On mixed metric dimension in subdivision, middle, and total graphs

TL;DR

This paper investigates the relationships between metric, edge, and mixed metric dimensions of a graph and its subdivision, middle, and total graphs, providing bounds, exact values, and examples for specific graph classes.

Contribution

It establishes new bounds and equalities for the mixed metric dimension in various graph transformations, and constructs examples showing the bounds' strictness.

Findings

Bounds for mdim(S(G)) in terms of dim(G) and edim(G)

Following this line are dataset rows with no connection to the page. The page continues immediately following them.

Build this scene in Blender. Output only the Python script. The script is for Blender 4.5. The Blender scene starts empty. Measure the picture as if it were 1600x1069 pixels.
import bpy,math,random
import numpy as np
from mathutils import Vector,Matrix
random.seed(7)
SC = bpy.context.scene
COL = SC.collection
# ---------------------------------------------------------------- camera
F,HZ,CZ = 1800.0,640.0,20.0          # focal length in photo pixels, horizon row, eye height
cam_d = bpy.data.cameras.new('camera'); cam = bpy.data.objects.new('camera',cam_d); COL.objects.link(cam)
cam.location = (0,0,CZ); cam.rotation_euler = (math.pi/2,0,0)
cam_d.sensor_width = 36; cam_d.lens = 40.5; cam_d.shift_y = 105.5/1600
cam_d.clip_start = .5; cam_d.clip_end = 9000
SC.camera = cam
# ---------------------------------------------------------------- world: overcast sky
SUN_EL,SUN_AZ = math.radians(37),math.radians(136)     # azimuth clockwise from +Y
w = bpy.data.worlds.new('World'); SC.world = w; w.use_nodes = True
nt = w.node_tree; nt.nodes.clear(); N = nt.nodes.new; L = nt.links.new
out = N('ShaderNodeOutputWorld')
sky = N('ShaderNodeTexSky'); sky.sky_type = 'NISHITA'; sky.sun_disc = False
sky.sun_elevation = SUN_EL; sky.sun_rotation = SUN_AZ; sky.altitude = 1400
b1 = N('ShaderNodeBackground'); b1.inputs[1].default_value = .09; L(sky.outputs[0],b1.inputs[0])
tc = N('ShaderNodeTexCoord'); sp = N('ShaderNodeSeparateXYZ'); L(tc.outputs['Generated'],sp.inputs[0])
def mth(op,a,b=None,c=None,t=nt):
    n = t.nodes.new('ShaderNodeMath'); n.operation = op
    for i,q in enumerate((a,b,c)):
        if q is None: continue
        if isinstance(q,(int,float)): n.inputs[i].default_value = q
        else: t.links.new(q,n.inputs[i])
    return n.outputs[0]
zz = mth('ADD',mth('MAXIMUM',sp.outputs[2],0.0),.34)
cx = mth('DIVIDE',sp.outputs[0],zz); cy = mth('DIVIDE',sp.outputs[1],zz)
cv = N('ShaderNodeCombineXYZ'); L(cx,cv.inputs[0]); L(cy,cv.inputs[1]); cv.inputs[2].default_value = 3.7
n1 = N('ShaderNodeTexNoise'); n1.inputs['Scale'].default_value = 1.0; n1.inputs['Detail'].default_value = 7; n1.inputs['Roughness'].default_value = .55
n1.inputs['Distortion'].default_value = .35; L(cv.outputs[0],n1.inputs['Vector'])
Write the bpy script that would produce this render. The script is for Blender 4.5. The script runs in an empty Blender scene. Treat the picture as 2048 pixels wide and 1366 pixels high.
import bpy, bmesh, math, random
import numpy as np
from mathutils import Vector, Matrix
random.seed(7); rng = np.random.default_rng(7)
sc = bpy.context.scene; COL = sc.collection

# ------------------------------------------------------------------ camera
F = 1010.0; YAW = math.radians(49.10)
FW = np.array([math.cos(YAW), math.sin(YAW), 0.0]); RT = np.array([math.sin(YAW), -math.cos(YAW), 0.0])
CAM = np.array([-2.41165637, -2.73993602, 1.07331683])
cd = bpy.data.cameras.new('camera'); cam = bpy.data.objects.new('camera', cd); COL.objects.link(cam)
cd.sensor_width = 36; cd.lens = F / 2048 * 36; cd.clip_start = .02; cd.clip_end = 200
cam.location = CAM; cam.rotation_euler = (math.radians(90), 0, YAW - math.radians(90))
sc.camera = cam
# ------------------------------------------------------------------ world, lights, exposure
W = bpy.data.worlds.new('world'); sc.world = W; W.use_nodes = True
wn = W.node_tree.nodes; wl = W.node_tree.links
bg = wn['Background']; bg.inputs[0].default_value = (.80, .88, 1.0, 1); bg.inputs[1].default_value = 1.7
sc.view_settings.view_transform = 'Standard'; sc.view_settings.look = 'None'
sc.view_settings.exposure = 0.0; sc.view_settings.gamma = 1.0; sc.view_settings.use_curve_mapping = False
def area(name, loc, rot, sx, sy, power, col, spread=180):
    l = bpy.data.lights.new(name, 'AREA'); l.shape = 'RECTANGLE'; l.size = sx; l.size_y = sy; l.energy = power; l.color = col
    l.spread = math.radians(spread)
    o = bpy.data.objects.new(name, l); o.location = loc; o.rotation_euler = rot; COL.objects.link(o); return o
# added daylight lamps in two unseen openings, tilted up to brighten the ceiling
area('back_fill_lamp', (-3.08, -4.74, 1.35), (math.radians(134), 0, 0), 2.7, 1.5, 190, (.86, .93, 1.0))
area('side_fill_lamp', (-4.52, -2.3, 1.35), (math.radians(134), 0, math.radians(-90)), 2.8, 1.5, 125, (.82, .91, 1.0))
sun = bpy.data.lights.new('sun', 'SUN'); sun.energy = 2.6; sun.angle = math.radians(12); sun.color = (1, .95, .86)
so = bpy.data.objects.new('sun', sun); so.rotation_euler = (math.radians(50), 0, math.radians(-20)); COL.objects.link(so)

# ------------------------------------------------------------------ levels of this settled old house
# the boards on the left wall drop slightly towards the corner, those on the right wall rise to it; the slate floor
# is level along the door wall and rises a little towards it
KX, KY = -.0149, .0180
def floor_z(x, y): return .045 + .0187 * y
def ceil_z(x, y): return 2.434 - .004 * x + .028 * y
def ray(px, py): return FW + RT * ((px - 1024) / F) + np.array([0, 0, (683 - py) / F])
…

Equality of mdim(S(G)) and mdim(G) for cactus graphs

Exact values of mdim(T(G)) for trees

Abstract

Let $G$ be a graph and let $S(G)$, $M(G)$, and $T(G)$ be the subdivision, the middle, and the total graph of $G$, respectively. Let ${\rm dim}(G)$, ${\rm edim}(G)$, and ${\rm mdim}(G)$ be the metric dimension, the edge metric dimension, and the mixed metric dimension of $G$, respectively. In this paper, for the subdivision graph it is proved that $\frac{1}{2}\max\{{\rm dim}(G),{\rm edim}(G)\}\leq{\rm mdim}(S(G))\leq{\rm mdim}(G)$. A family of graphs $G_n$ is constructed for which ${\rm mdim}(G_n)-{\rm mdim}(S(G_n))\ge 2$ holds and this shows that the inequality ${\rm mdim}(S(G))\leq{\rm mdim}(G)$ can be strict, while for a cactus graph $G$, ${\rm mdim}(S(G))={\rm mdim}(G)$. For the middle graph it is proved that ${\rm dim}(M(G))\leq{\rm mdim}(G)$ holds, and if $G$ is tree with $n_1(G)$ leaves, then ${\rm dim}(M(G))={\rm mdim}(G)=n_1(G)$. Moreover, for the total graph it is proved that ${\rm mdim}(T(G))=2n_1(G)$ and ${\rm dim}(G)\leq{\rm dim}(T(G))\leq n_1(G)$ hold when $G$ is a tree.